When Clifton was sworn in as Jackson’s fifth police officer in 1957, the department had no patrol cars, no radios and very little in the way of equipment or training.

In an interview with the Missourian a few days before his retirement in 1990, Clifton said communications between the town’s police officers was “hit or miss.”

Officers, he said, had to listen for a siren mounted on a utility pole to let them know they were needed. The officer on duty would find the nearest telephone and call the Jackson power plant to get his assignment.

“If the guy on duty at the power plant was outside the office, it would take a while for us to get the call,” Clifton recalled.

Soon after Clifton was hired, the department added its first patrol car and a two-way radio. Back then, he and the town’s four other officers operated out of a small room in the basement of the Cape Girardeau County Courthouse.

“When I was hired, the officers had no uniforms,” Clifton recalled in the article before his retirement. “They told me to wear a blue shirt, pinned a badge on me and told me I was a police officer.”
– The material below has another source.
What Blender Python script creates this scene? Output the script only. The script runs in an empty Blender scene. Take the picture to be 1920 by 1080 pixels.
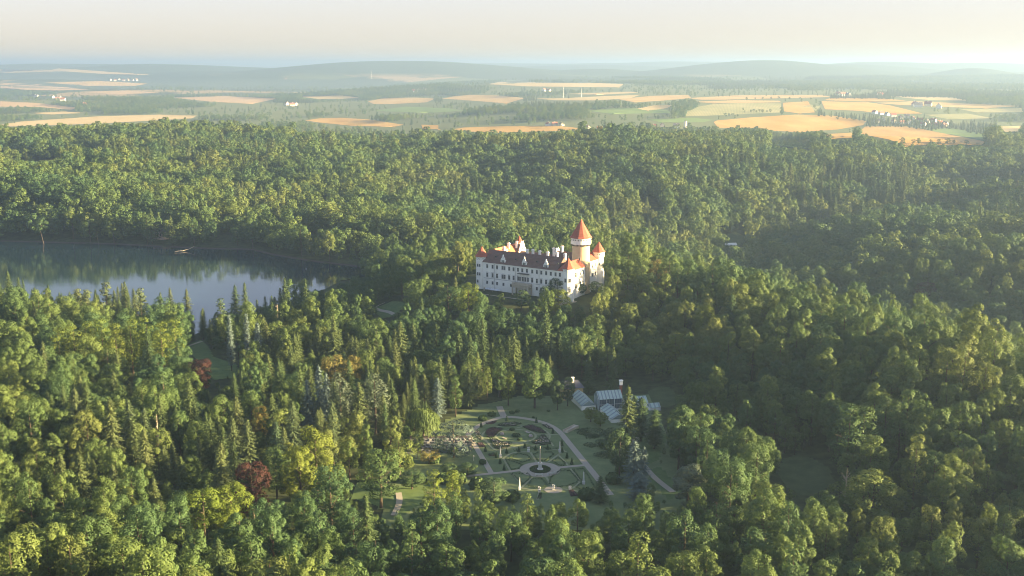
import bpy, math, random
import numpy as np
from mathutils import Vector

rng = np.random.default_rng(7)
random.seed(7)
S = bpy.context.scene
COL = S.collection
PI = math.pi

# ------------------------------------------------------------------ camera
CAM_Z = 120.0                      # castle courtyard is z = 0
FOCAL = 2050.0                     # in pixels of the 1920 px wide photograph
PITCH = math.atan(420.0 / FOCAL)   # horizon 420 px above the centre
cam_data = bpy.data.cameras.new("camera")
cam_data.sensor_width = 36.0
cam_data.lens = FOCAL / 1920.0 * 36.0
cam_data.clip_start = 1.0
cam_data.clip_end = 120000.0
cam = bpy.data.objects.new("camera", cam_data)
COL.objects.link(cam)
cam.location = (0, 0, CAM_Z)
cam.rotation_euler = (math.pi / 2 - PITCH, 0, 0)
S.camera = cam

# ------------------------------------------------------------------ light
SUN_EL = math.radians(12.0)
SUN_AZ = math.radians(97.0)         # clockwise from the view direction: low sun from the right
world = bpy.data.worlds.new("World")
S.world = world
world.use_nodes = True
wn = world.node_tree
wn.nodes.clear()
sky = wn.nodes.new("ShaderNodeTexSky")
sky.sky_type = 'NISHITA'
sky.sun_disc = False
sky.sun_elevation = SUN_EL
sky.sun_rotation = SUN_AZ
sky.altitude = 500
sky.air_density = 1.0
sky.dust_density = 0.8
sky.ozone_density = 1.0
bg = wn.nodes.new("ShaderNodeBackground")
bg.inputs["Strength"].default_value = 0.073
wo = wn.nodes.new("ShaderNodeOutputWorld")
gam = wn.nodes.new("ShaderNodeGamma")           # the phone's tone curve held the bright horizon back
gam.inputs["Gamma"].default_value = 0.27
tint = wn.nodes.new("ShaderNodeVectorMath"); tint.operation = 'MULTIPLY'
tint.inputs[1].default_value = (1.035, 1.0, 1.06)
hs = wn.nodes.new("ShaderNodeHueSaturation"); hs.inputs["Saturation"].default_value = 2.1
wn.links.new(sky.outputs[0], gam.inputs[0])
wn.links.new(gam.outputs[0], tint.inputs[0])
wn.links.new(tint.outputs[0], hs.inputs["Color"])
wn.links.new(hs.outputs[0], bg.inputs[0])
wn.links.new(bg.outputs[0], wo.inputs[0])

sun_data = bpy.data.lights.new("sun", 'SUN')
sun_data.energy = 5.0
sun_data.angle = math.radians(0.6)
sun_data.color = (1.0, 0.77, 0.40)
sun = bpy.data.objects.new("sun", sun_data)
COL.objects.link(sun)
sd = Vector((math.sin(SUN_AZ) * math.cos(SUN_EL), math.cos(SUN_AZ) * math.cos(SUN_EL), math.sin(SUN_EL)))
sun.rotation_euler = sd.to_track_quat('Z', 'Y').to_euler()

S.view_settings.view_transform = 'Standard'
S.view_settings.look = 'None'
S.view_settings.gamma = 1.0
S.view_settings.use_curve_mapping = False
S.view_settings.exposure = 3.02
S.cycles.max_bounces = 8
S.cycles.diffuse_bounces = 4
S.cycles.glossy_bounces = 2
S.cycles.transmission_bounces = 4
S.cycles.transparent_max_bounces = 4
S.cycles.volume_bounces = 1
S.cycles.filter_width = 1.0
S.cycles.use_denoising = True
S.cycles.sample_clamp_indirect = 6.0

# ------------------------------------------------------------------ helpers
def tag(o, label=None, cat=None, group=None, kind=None):
    if label: o['label'] = label
    if cat: o['category'] = cat
    if group: o['group'] = group
    if kind: o['kind'] = kind
    return o

def link(o, parent=None):
    COL.objects.link(o)
    if parent is not None: o.parent = parent
    return o

def empty(name, loc=(0, 0, 0), rz=0.0, scale=None):
    o = bpy.data.objects.new(name, None)
    o.empty_display_size = 0.5
    COL.objects.link(o)
    o.location = loc
    o.rotation_euler = (0, 0, rz)
    if scale is not None: o.scale = scale
    return o

def mesh_np(name, V, F, mats=(), mat_idx=None, smooth=False):
    """V (n,3) array, F (m,k) int array (all faces with k corners)."""
    V = np.asarray(V, np.float32); F = np.asarray(F, np.int32)
    me = bpy.data.meshes.new(name)
    k = F.shape[1]
    me.vertices.add(len(V)); me.vertices.foreach_set("co", V.ravel())
    me.loops.add(F.size); me.loops.foreach_set("vertex_index", F.ravel())
    me.polygons.add(len(F))
    me.polygons.foreach_set("loop_start", np.arange(0, F.size, k, dtype=np.int32))
    me.polygons.foreach_set("loop_total", np.full(len(F), k, np.int32))
    for m in mats: me.materials.append(m)
    if mat_idx is not None: me.polygons.foreach_set("material_index", np.asarray(mat_idx, np.int32))
    if smooth: me.polygons.foreach_set("use_smooth", np.ones(len(F), bool))
    me.update(calc_edges=True)
    me.validate()
    return me

class MB:
    """collects boxes, prisms, lathes ... and links them as ONE mesh object"""
    def __init__(s): s.v = []; s.f = []; s.m = []
    def add(s, V, F, m=0):
        b = len(s.v); s.v += [tuple(p) for p in V]
        s.f += [tuple(b + i for i in f) for f in F]; s.m += [m] * len(F); return s
    def box(s, x0, x1, y0, y1, z0, z1, m=0):
        V = [(x0,y0,z0),(x1,y0,z0),(x1,y1,z0),(x0,y1,z0),(x0,y0,z1),(x1,y0,z1),(x1,y1,z1),(x0,y1,z1)]
        return s.add(V, [(3,2,1,0),(4,5,6,7),(0,1,5,4),(1,2,6,5),(2,3,7,6),(3,0,4,7)], m)
    def cbox(s, c, d, m=0):
        return s.box(c[0]-d[0]/2, c[0]+d[0]/2, c[1]-d[1]/2, c[1]+d[1]/2, c[2]-d[2]/2, c[2]+d[2]/2, m)
    def lathe(s, prof, n=16, c=(0,0), m=0, cap=True, a0=0.0):
        V = []; F = []
        for r, z in prof:
            for i in range(n):
                a = a0 + 2*PI*i/n
                V.append((c[0]+r*math.cos(a), c[1]+r*math.sin(a), z))
        for j in range(len(prof)-1):
            for i in range(n):
                k = (i+1) % n
                F.append((j*n+i, j*n+k, (j+1)*n+k, (j+1)*n+i))
        if cap:
            F.append(tuple(range(n-1, -1, -1))); F.append(tuple((len(prof)-1)*n+i for i in range(n)))
        return s.add(V, F, m)
    def prism(s, poly, y0, y1, m=0):
        """poly of (x, z) counter-clockwise seen from -y, extruded along y"""
        n = len(poly)
        V = [(x, y0, z) for x, z in poly] + [(x, y1, z) for x, z in poly]
        F = [tuple(range(n)), tuple(range(2*n-1, n-1, -1))]
        for i in range(n):
            k = (i+1) % n
            F.append((k, i, n+i, n+k))
        return s.add(V, F, m)
    def zprism(s, poly, z0, z1, m=0):
        n = len(poly)
        V = [(x, y, z0) for x, y in poly] + [(x, y, z1) for x, y in poly]
        F = [tuple(range(n-1, -1, -1)), tuple(range(n, 2*n))]
        for i in range(n):
            k = (i+1) % n
            F.append((i, k, n+k, n+i))
        return s.add(V, F, m)
    def tube(s, pts, radii, n=6, m=0):
        V = []; F = []
        pts = [Vector(p) for p in pts]
        for j, p in enumerate(pts):
            d = (pts[min(j+1, len(pts)-1)] - pts[max(j-1, 0)]).normalized()
            a = d.orthogonal().normalized() if abs(d.z) < 0.95 else Vector((1,0,0)) - d*d.x
            a.normalize(); b = d.cross(a)
            for i in range(n):
                t = 2*PI*i/n
                V.append(p + (a*math.cos(t)+b*math.sin(t))*radii[j])
        for j in range(len(pts)-1):
            for i in range(n):
                k = (i+1) % n
                F.append((j*n+i, j*n+k, (j+1)*n+k, (j+1)*n+i))
        F.append(tuple((len(pts)-1)*n+i for i in range(n)))
        return s.add(V, F, m)
    def mesh(s, name, mats):
        me = bpy.data.meshes.new(name)
        me.from_pydata(s.v, [], s.f)
        for mt in (mats if isinstance(mats, (list, tuple)) else [mats]): me.materials.append(mt)
        me.polygons.foreach_set("material_index", s.m)
        me.update(); return me
    def build(s, name, mats, parent=None, loc=None):
        o = bpy.data.objects.new(name, s.mesh(name, mats))
        link(o, parent)
        if loc is not None: o.location = loc
        return o

# ------------------------------------------------------------------ materials
def mat(name, color, rough=0.85, spec=0.3, noise=None, noise_scale=1.0, metallic=0.0, bump=0.0):
    m = bpy.data.materials.new(name); m.use_nodes = True
    nt = m.node_tree; p = nt.nodes["Principled BSDF"]
    p.inputs["Base Color"].default_value = (*color, 1)
    p.inputs["Roughness"].default_value = rough
    p.inputs["Specular IOR Level"].default_value = spec
    p.inputs["Metallic"].default_value = metallic
    if noise is not None:
        tc = nt.nodes.new("ShaderNodeTexCoord")
        n = nt.nodes.new("ShaderNodeTexNoise"); n.inputs["Scale"].default_value = noise_scale
        n.inputs["Detail"].default_value = 5; n.inputs["Roughness"].default_value = 0.65
        r = nt.nodes.new("ShaderNodeValToRGB")
        r.color_ramp.elements[0].position = 0.3; r.color_ramp.elements[0].color = (*noise, 1)
        r.color_ramp.elements[1].position = 0.7; r.color_ramp.elements[1].color = (*color, 1)
        nt.links.new(tc.outputs["Object"], n.inputs["Vector"])
        nt.links.new(n.outputs[0], r.inputs[0]); nt.links.new(r.outputs[0], p.inputs["Base Color"])
        if bump:
            b = nt.nodes.new("ShaderNodeBump"); b.inputs["Strength"].default_value = bump
            nt.links.new(n.outputs[0], b.inputs["Height"]); nt.links.new(b.outputs[0], p.inputs["Normal"])
    return m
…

The year after he was hired, the department followed Clifton’s suggestion Jackson’s officers would look more professional if they wore uniforms. That was the first of many suggested improvements Clifton was to make during his tenure with the department.

He said that in 1957 there were only two requirements to be a police officer in Jackson — have the desire to be a peace officer and the physical ability to do the job. It would be another 22 years before Missouri would mandate a 120-hour basic law enforcement-training course.

Clifton said one of the major improvements in area law enforcement that took place while he was Jackson’s chief of police was formation of the area’s major case squad, of which he was a founding member and last of the original board members when he retired.

Clifton was the first officer in the history of the Jackson Police Department to attend the Missouri State Highway Patrol’s Law Enforcement Training Academy, and by the time he retired from the department, Jackson had 17 fully-trained officers, six patrol cars and up-to-date communications equipment, a far cry from the “siren” alert system he and his fellow officers used in the 1950s.